Grybauskaitė poszła jeszcze dalej, bo nawet „wypisała" Litwę z regionu Europy, którą zwykliśmy nazywać Środkowo-Wschodnią, by „przypisać" nas do Skandynawów. I nieważne, że z krajami półwyspu skandynawskiego łączy nas historycznie chyba że tylko „Potop" szwedzki, szczegółem niewartym uwagi jest też fakt, że przez wiele wieków byliśmy w jednym organizmie państwowym (Unii) z Polską, Białorusią i Ukrainą. Od dziś ogłaszamy, że nie jesteśmy już krajem Europy Środkowo-Wschodniej, tylko krajem Północnym, otrzymali od prezydent Grybauskaitė wskazówkę wszyscy litewscy dyplomaci, których obowiązkiem stało się donieść ten sensacyjny „news" do wszystkich stolic europejskich.

I w teorii przez pewien czas geopolityczna rejterada Litwy wyglądała dość składnie.

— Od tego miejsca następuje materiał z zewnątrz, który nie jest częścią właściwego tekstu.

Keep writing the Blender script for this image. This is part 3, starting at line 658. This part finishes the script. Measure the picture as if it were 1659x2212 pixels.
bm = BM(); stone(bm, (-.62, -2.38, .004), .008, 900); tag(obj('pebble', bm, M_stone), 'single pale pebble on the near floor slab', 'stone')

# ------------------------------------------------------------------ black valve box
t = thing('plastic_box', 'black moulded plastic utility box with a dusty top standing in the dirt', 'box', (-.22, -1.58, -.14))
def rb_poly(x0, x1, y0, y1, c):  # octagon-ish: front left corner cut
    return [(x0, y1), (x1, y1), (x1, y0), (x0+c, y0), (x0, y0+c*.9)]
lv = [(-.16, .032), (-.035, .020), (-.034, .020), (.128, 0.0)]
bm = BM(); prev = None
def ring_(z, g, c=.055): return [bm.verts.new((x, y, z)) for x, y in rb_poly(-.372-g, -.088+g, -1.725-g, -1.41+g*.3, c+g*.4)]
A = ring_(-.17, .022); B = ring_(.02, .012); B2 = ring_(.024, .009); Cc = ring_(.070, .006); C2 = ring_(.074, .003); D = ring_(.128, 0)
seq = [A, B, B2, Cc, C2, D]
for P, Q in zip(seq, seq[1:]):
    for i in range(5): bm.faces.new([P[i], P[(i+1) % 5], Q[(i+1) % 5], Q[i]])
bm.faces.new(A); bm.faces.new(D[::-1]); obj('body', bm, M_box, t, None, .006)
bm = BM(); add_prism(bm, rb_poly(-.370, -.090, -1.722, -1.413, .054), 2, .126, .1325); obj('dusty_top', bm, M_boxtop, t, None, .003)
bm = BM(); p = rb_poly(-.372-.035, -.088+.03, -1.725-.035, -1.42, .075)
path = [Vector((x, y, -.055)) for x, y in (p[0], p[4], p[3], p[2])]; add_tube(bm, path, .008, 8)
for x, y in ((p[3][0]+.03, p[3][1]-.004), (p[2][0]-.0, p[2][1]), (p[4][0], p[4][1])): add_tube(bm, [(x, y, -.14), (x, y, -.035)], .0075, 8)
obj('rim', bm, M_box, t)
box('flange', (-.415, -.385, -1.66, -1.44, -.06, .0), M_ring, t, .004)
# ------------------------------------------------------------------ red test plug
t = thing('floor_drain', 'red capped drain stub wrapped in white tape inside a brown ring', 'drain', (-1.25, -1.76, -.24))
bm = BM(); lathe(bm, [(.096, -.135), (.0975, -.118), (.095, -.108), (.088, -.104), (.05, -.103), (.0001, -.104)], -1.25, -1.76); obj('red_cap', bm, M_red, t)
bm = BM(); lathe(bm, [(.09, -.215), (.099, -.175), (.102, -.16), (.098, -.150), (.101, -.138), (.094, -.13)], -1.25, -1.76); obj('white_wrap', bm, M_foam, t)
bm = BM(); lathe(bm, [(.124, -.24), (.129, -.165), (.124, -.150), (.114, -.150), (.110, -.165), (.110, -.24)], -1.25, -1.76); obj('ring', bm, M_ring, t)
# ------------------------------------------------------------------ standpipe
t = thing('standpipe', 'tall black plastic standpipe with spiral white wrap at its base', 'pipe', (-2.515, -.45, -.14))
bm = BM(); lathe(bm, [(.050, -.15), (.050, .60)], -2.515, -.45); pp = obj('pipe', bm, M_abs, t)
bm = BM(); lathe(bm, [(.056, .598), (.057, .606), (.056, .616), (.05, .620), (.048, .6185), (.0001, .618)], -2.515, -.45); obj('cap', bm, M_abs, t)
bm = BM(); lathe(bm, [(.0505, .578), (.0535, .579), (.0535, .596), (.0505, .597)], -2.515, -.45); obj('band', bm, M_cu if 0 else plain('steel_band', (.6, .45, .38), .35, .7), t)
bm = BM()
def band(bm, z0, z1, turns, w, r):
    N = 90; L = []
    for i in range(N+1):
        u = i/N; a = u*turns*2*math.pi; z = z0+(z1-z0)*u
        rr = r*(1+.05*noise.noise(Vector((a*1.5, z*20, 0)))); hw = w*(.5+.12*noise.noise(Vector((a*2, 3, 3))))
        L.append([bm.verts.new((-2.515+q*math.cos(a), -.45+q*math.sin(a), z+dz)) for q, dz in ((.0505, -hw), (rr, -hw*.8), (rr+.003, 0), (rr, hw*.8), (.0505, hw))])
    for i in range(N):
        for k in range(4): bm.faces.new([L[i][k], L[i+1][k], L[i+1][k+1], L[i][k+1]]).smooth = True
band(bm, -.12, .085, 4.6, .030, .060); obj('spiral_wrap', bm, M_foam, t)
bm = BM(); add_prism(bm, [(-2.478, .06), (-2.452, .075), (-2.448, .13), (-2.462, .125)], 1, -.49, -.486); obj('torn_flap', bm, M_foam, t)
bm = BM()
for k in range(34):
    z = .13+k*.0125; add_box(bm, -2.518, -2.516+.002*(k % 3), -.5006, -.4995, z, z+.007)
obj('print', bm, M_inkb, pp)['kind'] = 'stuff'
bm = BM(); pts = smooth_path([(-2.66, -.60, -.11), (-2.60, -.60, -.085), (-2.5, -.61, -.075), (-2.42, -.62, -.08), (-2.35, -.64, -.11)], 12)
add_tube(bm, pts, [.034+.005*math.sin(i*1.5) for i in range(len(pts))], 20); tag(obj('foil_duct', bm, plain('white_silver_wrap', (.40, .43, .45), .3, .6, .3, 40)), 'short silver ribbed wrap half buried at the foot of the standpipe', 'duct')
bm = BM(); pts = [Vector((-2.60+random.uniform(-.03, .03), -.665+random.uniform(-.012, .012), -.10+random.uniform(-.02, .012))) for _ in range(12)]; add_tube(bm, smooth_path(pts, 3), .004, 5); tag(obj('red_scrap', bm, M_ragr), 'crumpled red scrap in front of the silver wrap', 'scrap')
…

Z Polską kontakty zamroziliśmy, o Skandynawii mówiliśmy dużo i obiecująco. Aż tu kogut czerwony znienacka zapiał. Sytuacja w regionie nieprzewidywalnie się zaostrzyła. Stało się nagle niezbyt bezpiecznie i jakoś bardzo samotnie. Polityczni krótkowidze pierwsi zaczęli straszyć agresją grożącą nam ze Wschodu i pewnie dopiero teraz przyszło im do głowy, że nasi wyimaginowani sojusznicy ze Skandynawii, jak Szwecja czy Finlandia, to w ogóle nawet nie są w NATO. Są państwami neutralnymi, więc polegać na nich w razie niebezpieczeństwa jak na Zawiszy byłoby głupio. I co tu teraz zrobić? Projekt „Baltoskandii" okazał się być bankrutem, ślepą uliczką, do której wpuścili nas polityczni megalomani budujący wieże z piasku.

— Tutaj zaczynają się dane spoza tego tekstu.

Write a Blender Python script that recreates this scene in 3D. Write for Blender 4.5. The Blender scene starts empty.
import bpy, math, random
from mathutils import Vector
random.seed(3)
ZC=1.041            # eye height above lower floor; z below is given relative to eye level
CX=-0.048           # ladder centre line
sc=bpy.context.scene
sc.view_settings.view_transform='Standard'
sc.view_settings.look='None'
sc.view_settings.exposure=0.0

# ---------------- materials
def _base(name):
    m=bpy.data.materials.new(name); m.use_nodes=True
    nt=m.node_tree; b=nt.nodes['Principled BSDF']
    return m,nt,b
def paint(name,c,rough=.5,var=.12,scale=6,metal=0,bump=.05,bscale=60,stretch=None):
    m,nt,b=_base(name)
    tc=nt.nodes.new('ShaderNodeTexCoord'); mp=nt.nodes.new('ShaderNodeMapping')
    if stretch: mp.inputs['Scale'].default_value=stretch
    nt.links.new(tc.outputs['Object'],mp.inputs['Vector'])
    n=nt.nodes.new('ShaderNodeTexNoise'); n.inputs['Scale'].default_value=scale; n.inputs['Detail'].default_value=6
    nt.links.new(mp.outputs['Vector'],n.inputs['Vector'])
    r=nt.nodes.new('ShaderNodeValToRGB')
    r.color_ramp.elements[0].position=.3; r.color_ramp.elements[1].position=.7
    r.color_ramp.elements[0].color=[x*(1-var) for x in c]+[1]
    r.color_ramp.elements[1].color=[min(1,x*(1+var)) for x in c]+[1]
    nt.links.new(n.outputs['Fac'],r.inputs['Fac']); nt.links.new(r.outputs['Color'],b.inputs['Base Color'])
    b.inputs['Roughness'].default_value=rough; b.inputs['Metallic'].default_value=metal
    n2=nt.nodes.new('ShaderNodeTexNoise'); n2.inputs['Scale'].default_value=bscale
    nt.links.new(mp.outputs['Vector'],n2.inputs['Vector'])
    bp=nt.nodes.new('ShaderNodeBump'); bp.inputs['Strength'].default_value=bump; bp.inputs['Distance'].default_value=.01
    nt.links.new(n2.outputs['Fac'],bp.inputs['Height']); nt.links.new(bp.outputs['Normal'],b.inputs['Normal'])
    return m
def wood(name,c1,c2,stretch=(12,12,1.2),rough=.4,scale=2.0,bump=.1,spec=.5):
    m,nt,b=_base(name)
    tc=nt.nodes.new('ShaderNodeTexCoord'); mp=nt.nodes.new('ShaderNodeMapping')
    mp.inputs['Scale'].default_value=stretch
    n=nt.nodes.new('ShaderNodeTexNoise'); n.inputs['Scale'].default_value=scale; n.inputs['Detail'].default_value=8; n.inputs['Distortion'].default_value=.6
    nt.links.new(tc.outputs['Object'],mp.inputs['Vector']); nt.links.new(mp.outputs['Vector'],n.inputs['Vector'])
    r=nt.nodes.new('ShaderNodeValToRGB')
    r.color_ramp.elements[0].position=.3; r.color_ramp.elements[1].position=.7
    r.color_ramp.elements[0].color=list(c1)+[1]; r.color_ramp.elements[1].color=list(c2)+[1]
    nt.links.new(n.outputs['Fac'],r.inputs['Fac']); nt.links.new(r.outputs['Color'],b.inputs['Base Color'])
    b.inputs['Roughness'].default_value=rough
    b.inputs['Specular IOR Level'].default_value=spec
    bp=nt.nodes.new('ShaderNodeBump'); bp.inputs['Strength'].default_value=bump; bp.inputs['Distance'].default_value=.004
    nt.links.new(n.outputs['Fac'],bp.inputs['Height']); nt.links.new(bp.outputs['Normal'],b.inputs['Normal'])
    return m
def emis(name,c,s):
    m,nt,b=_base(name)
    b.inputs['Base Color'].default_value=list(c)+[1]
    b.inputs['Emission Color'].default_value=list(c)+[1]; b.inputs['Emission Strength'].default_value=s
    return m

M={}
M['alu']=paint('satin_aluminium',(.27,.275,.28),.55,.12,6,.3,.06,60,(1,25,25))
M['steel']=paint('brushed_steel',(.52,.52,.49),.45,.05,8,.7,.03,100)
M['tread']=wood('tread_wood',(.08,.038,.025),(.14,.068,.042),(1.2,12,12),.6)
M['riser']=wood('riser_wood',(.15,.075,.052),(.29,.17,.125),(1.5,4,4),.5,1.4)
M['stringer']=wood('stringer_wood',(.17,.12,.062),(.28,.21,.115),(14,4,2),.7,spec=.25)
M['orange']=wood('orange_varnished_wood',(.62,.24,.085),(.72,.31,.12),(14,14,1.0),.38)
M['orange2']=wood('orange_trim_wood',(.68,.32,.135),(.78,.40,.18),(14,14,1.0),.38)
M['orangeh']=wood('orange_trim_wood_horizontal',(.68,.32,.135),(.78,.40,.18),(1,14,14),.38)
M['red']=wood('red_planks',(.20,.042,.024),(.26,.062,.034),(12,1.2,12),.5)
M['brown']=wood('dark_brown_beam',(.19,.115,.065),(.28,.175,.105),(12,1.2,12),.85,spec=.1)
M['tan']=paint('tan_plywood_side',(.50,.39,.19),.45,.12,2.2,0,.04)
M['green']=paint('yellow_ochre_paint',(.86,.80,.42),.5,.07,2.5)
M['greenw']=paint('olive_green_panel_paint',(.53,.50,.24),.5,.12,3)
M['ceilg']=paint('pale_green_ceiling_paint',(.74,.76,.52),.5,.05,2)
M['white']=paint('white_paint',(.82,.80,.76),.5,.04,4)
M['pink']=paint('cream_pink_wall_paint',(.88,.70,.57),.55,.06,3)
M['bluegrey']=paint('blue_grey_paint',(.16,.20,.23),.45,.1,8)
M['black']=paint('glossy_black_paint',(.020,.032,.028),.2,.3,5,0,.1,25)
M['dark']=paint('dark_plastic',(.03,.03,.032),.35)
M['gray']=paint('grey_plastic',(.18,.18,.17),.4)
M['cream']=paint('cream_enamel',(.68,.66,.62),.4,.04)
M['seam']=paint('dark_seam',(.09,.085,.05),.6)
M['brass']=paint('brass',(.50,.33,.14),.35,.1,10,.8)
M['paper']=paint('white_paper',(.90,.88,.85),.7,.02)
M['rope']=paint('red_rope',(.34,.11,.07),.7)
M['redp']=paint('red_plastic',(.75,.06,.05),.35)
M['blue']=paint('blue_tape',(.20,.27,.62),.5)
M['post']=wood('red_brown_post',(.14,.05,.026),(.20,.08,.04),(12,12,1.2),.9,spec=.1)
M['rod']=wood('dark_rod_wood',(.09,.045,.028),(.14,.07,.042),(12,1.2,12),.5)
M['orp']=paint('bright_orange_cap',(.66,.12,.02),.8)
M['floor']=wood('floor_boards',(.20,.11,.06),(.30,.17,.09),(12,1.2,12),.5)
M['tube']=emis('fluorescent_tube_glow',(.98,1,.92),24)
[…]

Trzeba by wrócić do normalnych relacji z Polską. Ale jak to uczynić, skoro trąbiło się ostatnimi czasy bez żadnego umiaru, że to właśnie Polska - obok Rosji - jest największym zagrożeniem dla Litwy. Obywatele w końcu w to uwierzyli, o czym świadczą dobitnie sondaże opinii publicznej. O niegdysiejszej zażyłości stosunków z Warszawą możemy sobie tylko pomarzyć. Dzisiaj bowiem już nikt nawet nie pyta, czy nowa premier Polski Ewa Kopacz z pierwszą wizytą zagraniczną uda się do Wilna (jak to było ongiś w zwyczaju premierów z obu stron granicy), tylko obserwatorzy zadają się pytaniem, czy do takiej wizyty dojdzie w ogóle. Polsko-Litewskie Zgromadzenie Poselskie nijak nie może się zgromadzić od kilku dobrych lat, bo gadać w puste już wszystkim obrzydło.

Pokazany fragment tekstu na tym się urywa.